Roller Town (dir. Andrew Bush) is the first feature film by Canadian sketch group ‘Picnicface’. They’re notorious across the interwebs for their comedy skits and memes - you might know them from ‘Powerthirst’. But Roller Town is even more wild than that. For one, the story is set in a roller skating obsessed town, where video game entrepreneurial gangsters threaten to take over their rink and ‘kill disco’.
Not only is Roller Town hideously funny and insane, the acting is also brilliant. The characters are for the most part exaggerated stock types that bounce off one another resulting in perfect comic timing. The protagonist Leo, is the token orphan of Roller Town, an underdog, with incidentally the most talent in the rink. His love interest Julia, is the mayor’s daughter, a poor little rich girl with a kind heart who’s dating the town’s biggest DoUcHeBaG.
There are many moments during Roller Town that feel as though they have been successfully improvised. This can only be achieved with a stellar script, something that the group Picnicface do very well. One of the delightful moments of banter in Roller Town is when the DoUcHeBaG boyfriend tells Leo to ‘make like a tree and leave’ to which Leo replies ‘I think I’ll make like a tree and stay grounded here for hundreds of years’. It’s that fine line between extreme stupidity and Einstein intelligence. Later on in the film, again the DoUcHeBaG says ‘why don’t you make a banana and split’ to which Leo gets in with ‘I think I’ll make like a banana and become an excellent source of potassium so that the doctor suggests that you eat me!’ Now, I’m a sucker for any degree of referential humour, so this was golden screenwriting while it lasted for me, as well as a great call that I will attempt to use in real out-of-the-movies life.

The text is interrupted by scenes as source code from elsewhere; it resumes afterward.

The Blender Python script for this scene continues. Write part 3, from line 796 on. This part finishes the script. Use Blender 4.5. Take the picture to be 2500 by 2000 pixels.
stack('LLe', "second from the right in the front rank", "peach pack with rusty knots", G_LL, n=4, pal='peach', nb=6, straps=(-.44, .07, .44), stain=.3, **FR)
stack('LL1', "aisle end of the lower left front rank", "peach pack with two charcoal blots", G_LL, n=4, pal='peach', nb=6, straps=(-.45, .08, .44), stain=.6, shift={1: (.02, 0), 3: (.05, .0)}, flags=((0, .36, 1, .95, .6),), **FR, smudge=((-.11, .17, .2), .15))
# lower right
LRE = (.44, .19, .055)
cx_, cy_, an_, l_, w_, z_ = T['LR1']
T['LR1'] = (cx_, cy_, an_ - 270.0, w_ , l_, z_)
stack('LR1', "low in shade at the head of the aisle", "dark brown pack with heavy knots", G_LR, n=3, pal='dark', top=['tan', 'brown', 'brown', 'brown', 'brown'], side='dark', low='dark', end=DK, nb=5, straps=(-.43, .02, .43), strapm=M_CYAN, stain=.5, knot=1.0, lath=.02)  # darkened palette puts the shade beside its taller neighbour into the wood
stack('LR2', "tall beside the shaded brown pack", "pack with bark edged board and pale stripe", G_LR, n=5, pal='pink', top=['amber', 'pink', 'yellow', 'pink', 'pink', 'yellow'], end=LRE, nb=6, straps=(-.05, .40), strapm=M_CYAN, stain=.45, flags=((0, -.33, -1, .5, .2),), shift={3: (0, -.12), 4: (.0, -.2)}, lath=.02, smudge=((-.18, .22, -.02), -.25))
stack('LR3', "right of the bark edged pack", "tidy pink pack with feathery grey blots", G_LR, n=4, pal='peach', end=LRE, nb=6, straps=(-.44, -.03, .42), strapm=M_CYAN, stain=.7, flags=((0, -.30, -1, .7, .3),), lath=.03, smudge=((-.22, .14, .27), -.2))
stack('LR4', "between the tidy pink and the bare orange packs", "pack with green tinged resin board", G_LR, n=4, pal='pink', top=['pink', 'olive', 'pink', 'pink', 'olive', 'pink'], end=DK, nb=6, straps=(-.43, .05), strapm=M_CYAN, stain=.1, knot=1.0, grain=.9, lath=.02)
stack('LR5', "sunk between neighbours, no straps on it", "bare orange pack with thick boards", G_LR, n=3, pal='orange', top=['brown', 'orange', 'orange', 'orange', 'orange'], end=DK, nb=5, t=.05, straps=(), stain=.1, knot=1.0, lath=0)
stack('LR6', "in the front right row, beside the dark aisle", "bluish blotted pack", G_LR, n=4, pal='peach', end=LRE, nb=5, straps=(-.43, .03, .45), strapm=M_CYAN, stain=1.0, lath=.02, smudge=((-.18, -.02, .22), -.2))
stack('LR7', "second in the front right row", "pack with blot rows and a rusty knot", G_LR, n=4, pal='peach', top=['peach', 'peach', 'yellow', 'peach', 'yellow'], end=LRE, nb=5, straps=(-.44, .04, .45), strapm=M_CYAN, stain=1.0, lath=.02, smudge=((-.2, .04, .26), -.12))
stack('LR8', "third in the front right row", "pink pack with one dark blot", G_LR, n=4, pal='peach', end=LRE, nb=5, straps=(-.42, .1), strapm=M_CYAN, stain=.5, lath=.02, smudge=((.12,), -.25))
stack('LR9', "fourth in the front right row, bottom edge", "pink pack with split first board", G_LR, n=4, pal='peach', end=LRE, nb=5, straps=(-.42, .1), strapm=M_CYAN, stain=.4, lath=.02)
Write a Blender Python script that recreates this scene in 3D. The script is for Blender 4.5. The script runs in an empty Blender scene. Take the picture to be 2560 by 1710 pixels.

Overall Roller Town was extremely entertaining. The whole crowd at the festival cheered a bit longer than normal at it’s end. When I got the bus home after and was reading the program, I was bombarded by a raving fanatic who told me Roller Town was the best thing he’d ever seen and I had to see it. I told him I just had and we became instant bus best-friends, Roller Town will do that to ya.